Stored dataset items

________________________________________

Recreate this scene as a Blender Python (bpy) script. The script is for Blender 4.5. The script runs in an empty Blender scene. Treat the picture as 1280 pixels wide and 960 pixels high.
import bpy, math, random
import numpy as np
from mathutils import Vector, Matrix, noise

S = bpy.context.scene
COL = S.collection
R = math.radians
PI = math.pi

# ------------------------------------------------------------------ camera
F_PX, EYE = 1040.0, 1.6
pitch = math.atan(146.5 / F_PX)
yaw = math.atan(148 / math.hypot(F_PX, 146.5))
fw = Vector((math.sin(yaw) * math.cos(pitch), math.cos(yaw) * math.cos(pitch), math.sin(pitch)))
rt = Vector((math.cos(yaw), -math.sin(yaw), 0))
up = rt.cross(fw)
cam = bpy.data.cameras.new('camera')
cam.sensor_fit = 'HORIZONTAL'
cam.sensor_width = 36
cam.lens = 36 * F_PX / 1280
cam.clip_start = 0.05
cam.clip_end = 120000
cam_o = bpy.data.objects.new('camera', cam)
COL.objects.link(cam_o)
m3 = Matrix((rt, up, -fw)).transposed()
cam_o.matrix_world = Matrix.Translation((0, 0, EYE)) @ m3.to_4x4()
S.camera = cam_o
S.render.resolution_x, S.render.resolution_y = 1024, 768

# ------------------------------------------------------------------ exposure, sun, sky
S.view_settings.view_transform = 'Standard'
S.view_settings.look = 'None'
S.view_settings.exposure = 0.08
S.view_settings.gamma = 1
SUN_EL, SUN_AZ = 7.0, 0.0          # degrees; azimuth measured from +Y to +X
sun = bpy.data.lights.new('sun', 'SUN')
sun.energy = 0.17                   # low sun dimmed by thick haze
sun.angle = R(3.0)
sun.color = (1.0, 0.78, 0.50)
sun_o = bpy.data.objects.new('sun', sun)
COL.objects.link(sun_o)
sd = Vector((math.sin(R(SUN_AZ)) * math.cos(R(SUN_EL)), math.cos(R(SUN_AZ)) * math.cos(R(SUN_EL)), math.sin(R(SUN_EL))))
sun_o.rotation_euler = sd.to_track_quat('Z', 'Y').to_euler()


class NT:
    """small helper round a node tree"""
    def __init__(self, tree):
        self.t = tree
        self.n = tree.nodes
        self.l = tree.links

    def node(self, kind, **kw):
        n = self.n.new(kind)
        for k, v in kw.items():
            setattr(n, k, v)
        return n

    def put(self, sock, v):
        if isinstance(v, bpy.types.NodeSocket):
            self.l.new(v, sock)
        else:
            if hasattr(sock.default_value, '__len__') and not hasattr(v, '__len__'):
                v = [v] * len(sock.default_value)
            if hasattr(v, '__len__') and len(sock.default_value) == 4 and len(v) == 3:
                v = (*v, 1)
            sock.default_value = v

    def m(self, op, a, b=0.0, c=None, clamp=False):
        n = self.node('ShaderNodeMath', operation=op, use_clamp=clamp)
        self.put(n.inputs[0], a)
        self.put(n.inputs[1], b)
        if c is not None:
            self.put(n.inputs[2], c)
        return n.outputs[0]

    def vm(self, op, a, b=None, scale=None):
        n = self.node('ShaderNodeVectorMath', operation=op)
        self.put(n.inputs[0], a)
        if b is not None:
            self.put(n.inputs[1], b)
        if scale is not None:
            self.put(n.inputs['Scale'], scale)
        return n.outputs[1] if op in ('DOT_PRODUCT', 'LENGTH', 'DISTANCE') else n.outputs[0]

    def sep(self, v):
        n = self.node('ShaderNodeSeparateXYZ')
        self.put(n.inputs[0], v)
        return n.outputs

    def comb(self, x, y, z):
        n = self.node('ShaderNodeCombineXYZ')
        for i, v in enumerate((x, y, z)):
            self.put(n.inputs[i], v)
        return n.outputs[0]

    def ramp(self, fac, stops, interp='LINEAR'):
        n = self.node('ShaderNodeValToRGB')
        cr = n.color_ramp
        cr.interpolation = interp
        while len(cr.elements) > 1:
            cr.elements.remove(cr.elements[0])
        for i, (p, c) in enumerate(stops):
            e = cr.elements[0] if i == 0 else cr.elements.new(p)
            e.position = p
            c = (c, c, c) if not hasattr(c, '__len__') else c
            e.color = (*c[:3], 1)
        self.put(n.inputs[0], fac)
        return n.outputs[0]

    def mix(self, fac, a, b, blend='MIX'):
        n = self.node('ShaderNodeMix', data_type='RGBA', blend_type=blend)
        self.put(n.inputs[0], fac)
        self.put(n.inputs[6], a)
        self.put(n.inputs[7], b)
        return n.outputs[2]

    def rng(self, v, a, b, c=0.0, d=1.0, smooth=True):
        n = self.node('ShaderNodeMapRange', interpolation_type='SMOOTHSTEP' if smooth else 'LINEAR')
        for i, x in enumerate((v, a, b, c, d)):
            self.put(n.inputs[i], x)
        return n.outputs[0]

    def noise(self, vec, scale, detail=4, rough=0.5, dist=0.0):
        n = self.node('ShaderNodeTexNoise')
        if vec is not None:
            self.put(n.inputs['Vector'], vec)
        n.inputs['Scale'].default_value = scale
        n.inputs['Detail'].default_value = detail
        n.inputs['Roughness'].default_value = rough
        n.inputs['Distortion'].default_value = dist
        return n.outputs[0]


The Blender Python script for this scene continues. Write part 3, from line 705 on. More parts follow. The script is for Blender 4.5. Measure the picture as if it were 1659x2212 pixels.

________________________________________

*WHAT IS REQUIRED*
Reproduce every line of the data verbatim.

*SOLUTION TO THIS EXERCISE*
Recreate this scene as a Blender Python (bpy) script. The script is for Blender 4.5. The script runs in an empty Blender scene. Treat the picture as 1280 pixels wide and 960 pixels high.
import bpy, math, random
import numpy as np
from mathutils import Vector, Matrix, noise

S = bpy.context.scene
COL = S.collection
R = math.radians
PI = math.pi

# ------------------------------------------------------------------ camera
F_PX, EYE = 1040.0, 1.6
pitch = math.atan(146.5 / F_PX)
yaw = math.atan(148 / math.hypot(F_PX, 146.5))
fw = Vector((math.sin(yaw) * math.cos(pitch), math.cos(yaw) * math.cos(pitch), math.sin(pitch)))
rt = Vector((math.cos(yaw), -math.sin(yaw), 0))
up = rt.cross(fw)
cam = bpy.data.cameras.new('camera')
cam.sensor_fit = 'HORIZONTAL'
cam.sensor_width = 36
cam.lens = 36 * F_PX / 1280
cam.clip_start = 0.05
cam.clip_end = 120000
cam_o = bpy.data.objects.new('camera', cam)
COL.objects.link(cam_o)
m3 = Matrix((rt, up, -fw)).transposed()
cam_o.matrix_world = Matrix.Translation((0, 0, EYE)) @ m3.to_4x4()
S.camera = cam_o
S.render.resolution_x, S.render.resolution_y = 1024, 768

# ------------------------------------------------------------------ exposure, sun, sky
S.view_settings.view_transform = 'Standard'
S.view_settings.look = 'None'
S.view_settings.exposure = 0.08
S.view_settings.gamma = 1
SUN_EL, SUN_AZ = 7.0, 0.0          # degrees; azimuth measured from +Y to +X
sun = bpy.data.lights.new('sun', 'SUN')
sun.energy = 0.17                   # low sun dimmed by thick haze
sun.angle = R(3.0)
sun.color = (1.0, 0.78, 0.50)
sun_o = bpy.data.objects.new('sun', sun)
COL.objects.link(sun_o)
sd = Vector((math.sin(R(SUN_AZ)) * math.cos(R(SUN_EL)), math.cos(R(SUN_AZ)) * math.cos(R(SUN_EL)), math.sin(R(SUN_EL))))
sun_o.rotation_euler = sd.to_track_quat('Z', 'Y').to_euler()


class NT:
    """small helper round a node tree"""
    def __init__(self, tree):
        self.t = tree
        self.n = tree.nodes
        self.l = tree.links

    def node(self, kind, **kw):
        n = self.n.new(kind)
        for k, v in kw.items():
            setattr(n, k, v)
        return n

    def put(self, sock, v):
        if isinstance(v, bpy.types.NodeSocket):
            self.l.new(v, sock)
        else:
            if hasattr(sock.default_value, '__len__') and not hasattr(v, '__len__'):
                v = [v] * len(sock.default_value)
            if hasattr(v, '__len__') and len(sock.default_value) == 4 and len(v) == 3:
                v = (*v, 1)
            sock.default_value = v

    def m(self, op, a, b=0.0, c=None, clamp=False):
        n = self.node('ShaderNodeMath', operation=op, use_clamp=clamp)
        self.put(n.inputs[0], a)
        self.put(n.inputs[1], b)
        if c is not None:
            self.put(n.inputs[2], c)
        return n.outputs[0]

    def vm(self, op, a, b=None, scale=None):
        n = self.node('ShaderNodeVectorMath', operation=op)
        self.put(n.inputs[0], a)
        if b is not None:
            self.put(n.inputs[1], b)
        if scale is not None:
            self.put(n.inputs['Scale'], scale)
        return n.outputs[1] if op in ('DOT_PRODUCT', 'LENGTH', 'DISTANCE') else n.outputs[0]

    def sep(self, v):
        n = self.node('ShaderNodeSeparateXYZ')
        self.put(n.inputs[0], v)
        return n.outputs

    def comb(self, x, y, z):
        n = self.node('ShaderNodeCombineXYZ')
        for i, v in enumerate((x, y, z)):
            self.put(n.inputs[i], v)
        return n.outputs[0]

    def ramp(self, fac, stops, interp='LINEAR'):
        n = self.node('ShaderNodeValToRGB')
        cr = n.color_ramp
        cr.interpolation = interp
        while len(cr.elements) > 1:
            cr.elements.remove(cr.elements[0])
        for i, (p, c) in enumerate(stops):
            e = cr.elements[0] if i == 0 else cr.elements.new(p)
            e.position = p
            c = (c, c, c) if not hasattr(c, '__len__') else c
            e.color = (*c[:3], 1)
        self.put(n.inputs[0], fac)
        return n.outputs[0]

    def mix(self, fac, a, b, blend='MIX'):
        n = self.node('ShaderNodeMix', data_type='RGBA', blend_type=blend)
        self.put(n.inputs[0], fac)
        self.put(n.inputs[6], a)
        self.put(n.inputs[7], b)
        return n.outputs[2]

    def rng(self, v, a, b, c=0.0, d=1.0, smooth=True):
        n = self.node('ShaderNodeMapRange', interpolation_type='SMOOTHSTEP' if smooth else 'LINEAR')
        for i, x in enumerate((v, a, b, c, d)):
            self.put(n.inputs[i], x)
        return n.outputs[0]

    def noise(self, vec, scale, detail=4, rough=0.5, dist=0.0):
        n = self.node('ShaderNodeTexNoise')
        if vec is not None:
            self.put(n.inputs['Vector'], vec)
        n.inputs['Scale'].default_value = scale
        n.inputs['Detail'].default_value = detail
        n.inputs['Roughness'].default_value = rough
        n.inputs['Distortion'].default_value = dist
        return n.outputs[0]


The Blender Python script for this scene continues. Write part 3, from line 705 on. More parts follow. The script is for Blender 4.5. Measure the picture as if it were 1659x2212 pixels.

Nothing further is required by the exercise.